I would describe myself pretty much a beginner working with databases. I once used mysql for an application and know some basic sql. But never had any form of training or read a book that goes deep into the topic. Everything I know I collected from random places on the internet.
So I was quite confused when I was looking into how to better the performance of my small sqlite database. Because everyone seems to have different priorities and things they recommend. So maybe someone here can help me figure out what are the most important things for my use case.
I am writing a small rss-reader that stores all its articles, feeds, categories, tags and so on in the sql-database. All the writing is done by a daemon. While the ui (another process that communicates with the daemon over dbus) just reads the data and presents it. The write performance is not super important to me, because it is done in the background anyways, and the user wont notice if it took 10s longer until he gets notified about new articles that are available. But reading should be reasonable fast, because there is nothing more annoying than a slow ui.

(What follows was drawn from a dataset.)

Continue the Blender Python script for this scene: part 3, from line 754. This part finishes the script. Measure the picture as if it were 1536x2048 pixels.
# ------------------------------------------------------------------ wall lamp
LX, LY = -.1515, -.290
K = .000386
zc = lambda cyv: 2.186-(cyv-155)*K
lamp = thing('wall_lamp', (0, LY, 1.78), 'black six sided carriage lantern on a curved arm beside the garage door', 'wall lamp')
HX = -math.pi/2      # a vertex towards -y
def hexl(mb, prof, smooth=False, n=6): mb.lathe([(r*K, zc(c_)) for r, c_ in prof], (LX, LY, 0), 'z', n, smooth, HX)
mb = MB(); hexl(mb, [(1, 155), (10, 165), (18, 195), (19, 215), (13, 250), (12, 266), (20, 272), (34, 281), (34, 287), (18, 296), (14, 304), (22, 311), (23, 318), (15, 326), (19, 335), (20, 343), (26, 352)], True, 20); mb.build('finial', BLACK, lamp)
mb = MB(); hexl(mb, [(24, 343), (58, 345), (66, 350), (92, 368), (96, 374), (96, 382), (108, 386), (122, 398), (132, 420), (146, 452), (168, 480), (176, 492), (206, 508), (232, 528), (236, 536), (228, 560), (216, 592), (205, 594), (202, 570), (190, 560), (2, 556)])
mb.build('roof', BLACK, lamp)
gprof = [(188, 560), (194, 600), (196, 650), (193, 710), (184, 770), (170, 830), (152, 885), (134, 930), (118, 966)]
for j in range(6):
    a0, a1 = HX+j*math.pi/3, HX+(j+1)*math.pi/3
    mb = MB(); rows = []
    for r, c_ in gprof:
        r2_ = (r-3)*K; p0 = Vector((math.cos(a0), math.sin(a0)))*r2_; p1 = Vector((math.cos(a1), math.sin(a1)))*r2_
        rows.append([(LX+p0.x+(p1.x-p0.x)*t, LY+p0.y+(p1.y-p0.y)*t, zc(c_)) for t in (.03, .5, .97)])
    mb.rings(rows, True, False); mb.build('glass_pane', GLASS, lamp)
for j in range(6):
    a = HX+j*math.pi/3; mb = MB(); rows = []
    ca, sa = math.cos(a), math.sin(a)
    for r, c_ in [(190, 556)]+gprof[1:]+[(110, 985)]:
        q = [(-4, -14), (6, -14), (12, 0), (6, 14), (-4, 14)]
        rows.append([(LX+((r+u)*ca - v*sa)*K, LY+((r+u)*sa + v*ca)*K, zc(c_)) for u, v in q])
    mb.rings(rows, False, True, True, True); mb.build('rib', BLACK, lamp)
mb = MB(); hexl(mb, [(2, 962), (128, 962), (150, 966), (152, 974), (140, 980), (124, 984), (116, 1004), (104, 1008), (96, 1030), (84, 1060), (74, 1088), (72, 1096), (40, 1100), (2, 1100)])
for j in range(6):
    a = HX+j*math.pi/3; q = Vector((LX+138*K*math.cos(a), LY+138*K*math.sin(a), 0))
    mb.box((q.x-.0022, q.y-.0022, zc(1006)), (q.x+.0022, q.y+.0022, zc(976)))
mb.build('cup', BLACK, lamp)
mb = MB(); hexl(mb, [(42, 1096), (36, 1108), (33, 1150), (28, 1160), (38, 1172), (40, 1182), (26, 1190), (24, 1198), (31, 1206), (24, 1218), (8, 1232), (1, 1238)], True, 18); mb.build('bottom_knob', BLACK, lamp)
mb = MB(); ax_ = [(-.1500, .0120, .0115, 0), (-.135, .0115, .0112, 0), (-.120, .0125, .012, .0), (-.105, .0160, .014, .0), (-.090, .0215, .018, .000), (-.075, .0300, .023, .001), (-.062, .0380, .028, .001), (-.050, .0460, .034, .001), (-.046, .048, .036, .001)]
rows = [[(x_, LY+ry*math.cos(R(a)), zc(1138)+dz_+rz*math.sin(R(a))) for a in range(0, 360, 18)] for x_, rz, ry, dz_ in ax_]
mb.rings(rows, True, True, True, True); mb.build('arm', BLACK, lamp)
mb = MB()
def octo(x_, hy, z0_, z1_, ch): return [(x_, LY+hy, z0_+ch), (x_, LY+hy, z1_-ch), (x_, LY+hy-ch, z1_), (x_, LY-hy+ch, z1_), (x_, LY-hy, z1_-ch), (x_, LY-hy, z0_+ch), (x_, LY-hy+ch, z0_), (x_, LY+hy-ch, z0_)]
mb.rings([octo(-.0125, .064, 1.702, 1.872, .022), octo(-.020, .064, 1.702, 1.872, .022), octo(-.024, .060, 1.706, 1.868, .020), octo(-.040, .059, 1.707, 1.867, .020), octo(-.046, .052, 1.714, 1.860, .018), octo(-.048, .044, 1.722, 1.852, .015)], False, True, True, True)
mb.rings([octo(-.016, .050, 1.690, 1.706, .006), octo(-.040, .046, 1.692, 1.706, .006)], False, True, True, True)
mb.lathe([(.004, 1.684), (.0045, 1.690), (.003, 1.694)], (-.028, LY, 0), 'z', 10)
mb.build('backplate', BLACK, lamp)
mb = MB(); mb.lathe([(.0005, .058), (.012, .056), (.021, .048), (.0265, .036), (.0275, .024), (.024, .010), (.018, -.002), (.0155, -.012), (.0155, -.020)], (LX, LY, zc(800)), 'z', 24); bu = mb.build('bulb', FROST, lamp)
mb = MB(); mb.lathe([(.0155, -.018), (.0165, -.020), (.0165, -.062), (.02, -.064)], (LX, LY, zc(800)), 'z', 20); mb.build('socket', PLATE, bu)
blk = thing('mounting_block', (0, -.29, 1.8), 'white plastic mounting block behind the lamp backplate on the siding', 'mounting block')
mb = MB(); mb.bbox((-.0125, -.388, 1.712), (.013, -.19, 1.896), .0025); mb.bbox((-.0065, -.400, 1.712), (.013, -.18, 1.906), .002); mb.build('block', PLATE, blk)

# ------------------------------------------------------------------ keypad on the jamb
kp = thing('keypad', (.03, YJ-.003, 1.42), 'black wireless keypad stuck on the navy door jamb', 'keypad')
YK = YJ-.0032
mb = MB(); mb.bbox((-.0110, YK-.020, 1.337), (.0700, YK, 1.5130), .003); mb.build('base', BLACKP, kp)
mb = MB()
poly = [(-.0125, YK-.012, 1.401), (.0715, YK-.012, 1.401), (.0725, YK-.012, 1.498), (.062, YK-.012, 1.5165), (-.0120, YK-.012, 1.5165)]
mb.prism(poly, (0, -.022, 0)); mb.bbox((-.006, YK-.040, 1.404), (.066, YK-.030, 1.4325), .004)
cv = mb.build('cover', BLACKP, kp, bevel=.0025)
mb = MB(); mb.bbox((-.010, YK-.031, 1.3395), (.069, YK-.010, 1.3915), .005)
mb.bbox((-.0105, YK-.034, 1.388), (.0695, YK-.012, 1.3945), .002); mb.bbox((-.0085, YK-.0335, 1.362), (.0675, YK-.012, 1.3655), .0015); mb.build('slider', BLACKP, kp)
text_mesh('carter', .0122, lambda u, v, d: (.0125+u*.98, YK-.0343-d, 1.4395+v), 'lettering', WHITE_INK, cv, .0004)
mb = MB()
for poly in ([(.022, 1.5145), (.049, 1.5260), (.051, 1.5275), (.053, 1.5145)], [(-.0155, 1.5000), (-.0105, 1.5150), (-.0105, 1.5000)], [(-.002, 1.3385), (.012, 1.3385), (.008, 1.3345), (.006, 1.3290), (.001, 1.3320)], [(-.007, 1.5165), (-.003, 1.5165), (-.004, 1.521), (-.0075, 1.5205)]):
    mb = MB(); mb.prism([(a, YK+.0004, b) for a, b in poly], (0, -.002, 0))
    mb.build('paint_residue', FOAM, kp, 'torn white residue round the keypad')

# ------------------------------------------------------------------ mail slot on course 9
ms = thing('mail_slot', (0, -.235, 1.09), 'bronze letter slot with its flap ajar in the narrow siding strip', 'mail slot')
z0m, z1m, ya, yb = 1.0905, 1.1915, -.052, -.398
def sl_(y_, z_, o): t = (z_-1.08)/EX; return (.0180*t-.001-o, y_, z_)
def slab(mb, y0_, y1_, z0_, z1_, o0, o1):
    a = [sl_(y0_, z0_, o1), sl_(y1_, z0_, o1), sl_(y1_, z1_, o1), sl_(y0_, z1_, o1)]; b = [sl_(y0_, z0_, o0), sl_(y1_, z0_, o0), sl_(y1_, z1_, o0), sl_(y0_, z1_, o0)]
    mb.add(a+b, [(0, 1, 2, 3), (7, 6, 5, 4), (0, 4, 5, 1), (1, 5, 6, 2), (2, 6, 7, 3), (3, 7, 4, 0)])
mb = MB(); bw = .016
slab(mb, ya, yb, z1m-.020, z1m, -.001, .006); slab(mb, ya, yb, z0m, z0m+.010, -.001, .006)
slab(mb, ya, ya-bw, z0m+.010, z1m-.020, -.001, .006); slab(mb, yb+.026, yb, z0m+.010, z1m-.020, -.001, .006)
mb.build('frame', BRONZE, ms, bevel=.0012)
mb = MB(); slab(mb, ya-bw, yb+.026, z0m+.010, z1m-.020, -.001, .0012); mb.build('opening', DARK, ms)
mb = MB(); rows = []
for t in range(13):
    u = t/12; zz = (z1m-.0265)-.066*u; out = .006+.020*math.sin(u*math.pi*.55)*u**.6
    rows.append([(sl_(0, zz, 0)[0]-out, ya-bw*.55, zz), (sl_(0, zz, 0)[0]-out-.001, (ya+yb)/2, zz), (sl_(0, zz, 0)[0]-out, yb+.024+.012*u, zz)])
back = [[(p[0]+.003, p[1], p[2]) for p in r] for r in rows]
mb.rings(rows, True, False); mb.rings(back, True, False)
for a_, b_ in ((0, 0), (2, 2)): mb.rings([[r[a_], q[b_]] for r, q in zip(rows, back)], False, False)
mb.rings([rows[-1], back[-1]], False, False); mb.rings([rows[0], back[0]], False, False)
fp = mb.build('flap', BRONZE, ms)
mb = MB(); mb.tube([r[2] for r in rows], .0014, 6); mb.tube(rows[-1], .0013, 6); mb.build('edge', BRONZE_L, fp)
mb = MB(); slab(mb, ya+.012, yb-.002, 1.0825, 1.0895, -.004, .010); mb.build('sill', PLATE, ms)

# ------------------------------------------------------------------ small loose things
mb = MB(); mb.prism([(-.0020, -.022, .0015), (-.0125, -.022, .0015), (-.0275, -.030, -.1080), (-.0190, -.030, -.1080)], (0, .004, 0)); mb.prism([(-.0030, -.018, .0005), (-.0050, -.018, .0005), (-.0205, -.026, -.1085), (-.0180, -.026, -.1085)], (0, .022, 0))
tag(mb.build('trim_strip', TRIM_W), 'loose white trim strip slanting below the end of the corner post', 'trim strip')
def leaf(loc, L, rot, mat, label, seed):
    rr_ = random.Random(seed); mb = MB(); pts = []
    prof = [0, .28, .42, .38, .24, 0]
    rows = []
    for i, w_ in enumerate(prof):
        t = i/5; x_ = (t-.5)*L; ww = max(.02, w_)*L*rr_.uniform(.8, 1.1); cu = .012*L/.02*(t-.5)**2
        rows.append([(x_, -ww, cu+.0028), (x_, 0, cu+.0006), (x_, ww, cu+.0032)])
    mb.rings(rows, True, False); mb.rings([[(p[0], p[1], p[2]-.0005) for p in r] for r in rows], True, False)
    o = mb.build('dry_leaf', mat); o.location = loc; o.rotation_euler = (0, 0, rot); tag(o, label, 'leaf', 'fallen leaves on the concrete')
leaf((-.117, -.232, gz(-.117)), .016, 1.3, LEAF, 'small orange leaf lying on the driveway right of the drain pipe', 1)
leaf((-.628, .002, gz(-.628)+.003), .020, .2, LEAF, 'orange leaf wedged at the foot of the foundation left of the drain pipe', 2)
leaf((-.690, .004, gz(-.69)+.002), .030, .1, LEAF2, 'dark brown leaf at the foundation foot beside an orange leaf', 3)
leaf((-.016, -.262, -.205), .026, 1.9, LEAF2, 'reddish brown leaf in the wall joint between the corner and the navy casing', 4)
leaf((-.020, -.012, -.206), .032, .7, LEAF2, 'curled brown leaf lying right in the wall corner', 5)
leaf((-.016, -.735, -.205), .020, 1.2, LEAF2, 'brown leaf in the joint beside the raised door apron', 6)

My database contains the following tables:
articles:
- "articleID" TEXT primary key
- "feedID" TEXT
- "title" TEXT
- "author" TEXT
- "url" TEXT
- "preview" TEXT
- "unread" INT
- "marked" INT
- "tags" TEXT
categories:
- "categorieID" TEXT primary key
- "title" TEXT
- "unread" INT
- "orderID" INT
- "parent" TEXT
- "level" INT
feeds:
- "feedID" TEXT primary key
- "name" TEXT
- "url" TEXT
- "hasIcon" INT
- "unread" INT
- "categorieID" TEXT
tags:
- "tagID" TEXT primary key
- "title" TEXT
- "color" INT
So first about inserts:
At the moment they are as simple and inefficient as they can get. Every article, feed category gets inserted one at a time. I read that I can insert multiple rows at once using only a single query like this
INSERT INTO 'tablename' ('column1', 'column2') VALUES
('data1', 'data2'),
('data1', 'data2'),
('data1', 'data2'),
('data1', 'data2');
But that would create one huge query since in theory there can be hundredths of new articles at once.
Some other source recommended to use "BEGIN TRANSACTION" and then prepare a single statement and bind the different parameters each time and finish with and "END TRANSACTION"
What would be the better solution for me?
Another tip I read about was turning "PRAGMA synchronous=OFF". Are there any drawbacks to this?
What else would you recommend? I don't want to over-complicate things since write-performance is not super critical for me and safety is more important :)
Reading:
This is the more critical and complicated part I guess. These are the things I read, but am not really sure about:
indexing: if I understood correctly this comes with only the drawback of slightly slower inserts which is fine by me, but what columns to index (unique, compound - I have no idea). And do I only create an index after the creation of the database or after each insert?
I read that a lot of WHERE and OR statements are bad, but what are the alternatives? This is how a random query looks at the moment:
SELECT * FROM "main"."articles" WHERE ("feedID" = "37" OR "feedID" = "45" OR "feedID" = "47" OR "feedID" = "50" OR "feedID" = "57" OR "feedID" = "61" OR "feedID" = "62") ORDER BY rowid DESC LIMIT 23 OFFSET 0
This is for example a query that gets all articles of a single category. First I get all the feedID's of all the feeds that the category contains and then search for articles that contain these feedID's. I guess this is suboptimal at best :D What can be done to improve this?
what about increasing the number of pages in memory? "PRAGMA cache_size"
search is realized by using "instr".
SELECT * FROM "main"."articles" WHERE instr(UPPER("title"), UPPER("searchterm")) > 0 ORDER BY rowid DESC LIMIT 23 OFFSET 0
this is pretty much the most complex query I use. How can something like this be optimized with all its ANDs ORs and WHEREs?
SELECT * FROM "main"."articles" WHERE ("feedID" = "41" OR "feedID" = "42" OR "feedID" = "46" OR "feedID" = "48") AND "unread" = 9 AND "marked" = 11 AND instr(UPPER("title"), UPPER("searchterm")) > 0 ORDER BY rowid DESC LIMIT 23 OFFSET 0
Is it better to select the rows one by one (LIMIT 1 and an additional OFFSET for every select query) or get them all at once?
any other tips for making select statements faster? :)
I hope this topic is not against any rules around here since it has something to do with opinions. But I only would like to know what optimizations are the most important for my use case without over-complicating the whole thing :)
Thank you in advance for any answers.